RIYADH (Agencies) July 26, 2025 — Saudi Arabia has quietly joined the United Arab Emirates and Jordan in opening a continuous overland trade route from the Persian Gulf to Israel’s Mediterranean ports, creating a critical alternative to the Houthi-threatened Red Sea shipping lanes.
The “Persian Gulf–Haifa Corridor” runs from the ports of Jebel Ali and Khalifa in the UAE (with optional origins in Bahrain), across Saudi Arabia’s Eastern Province, into Jordan via the Al Mudawara crossing, and onward through the King Hussein Bridge into Israel, terminating at Haifa and Ashdod. It officially began commercial operations in December 2023, following escalating missile and drone attacks by Yemen’s Houthi rebels on vessels bound for Israel through the Bab el-Mandeb Strait1.
Major Israeli logistics firms Trucknet Enterprise and Mentfield Logistics, together with UAE-based PureTrans FZCO, coordinate transshipment on the route. Cargo containers arriving by sea in Dubai or Bahrain are off-loaded onto Jordanian-plated trucks in Jebel Ali, driven through Saudi Arabia and Jordan, and then reloaded onto Israeli-registered vehicles at the King Hussein Bridge—without being tracked as “Israeli goods” until they reach Haifa, ensuring Saudi regulatory compliance despite Riyadh’s lack of formal ties with Jerusalem.
The overland link has reduced transit times from 14 days by sea around Africa to just four days by road, and cut freight costs by up to 80 percent compared with rerouting through the Cape of Good Hope. Analysts estimate the corridor handles dozens of trucks daily, with capacity to expand to more than 350 trucks per day as demand grows.
U.S. diplomats and Israeli officials credit the Abraham Accords framework and American mediation for facilitating Saudi tacit approval. A U.S. study projected the land bridge could save 20–30 percent in time and costs on Asia-Europe cargo flows, while laying groundwork for future rail and tourism links between the Gulf and the Mediterranean.
Yemen’s Houthi leadership has denounced the corridor as “collusion against the Palestinian cause,” warning it will continue its Red Sea blockade until Gaza’s siege ends. Jordanian authorities initially denied any involvement but have since adopted a “quiet acquiescence” to benefit from transit fees and enhanced overland connectivity.
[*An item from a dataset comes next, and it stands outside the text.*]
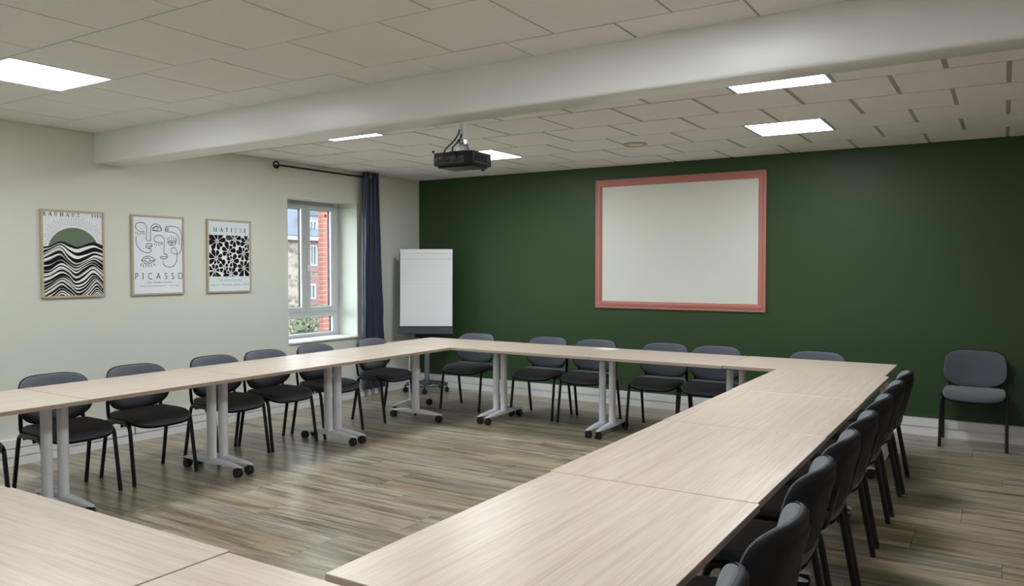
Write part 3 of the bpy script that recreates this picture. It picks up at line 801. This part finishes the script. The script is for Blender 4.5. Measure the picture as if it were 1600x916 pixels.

Gulf analysts say Saudi Arabia’s embrace of the route signals Riyadh’s interest in hedging maritime risk, diversifying its logistics infrastructure and quietly normalizing ties with Israel under U.S. auspices. They expect the corridor to expand eastward into Oman and westward into Egypt, linking Haifa and Ashdod to Alexandria via rail in the coming years.
As global shipping grapples with continued instability in the Red Sea, the Gulf-to-Haifa land corridor stands as a game-changer—offering not only a lifeline for Israeli imports and exports but also a blueprint for deeper economic integration across the Middle East.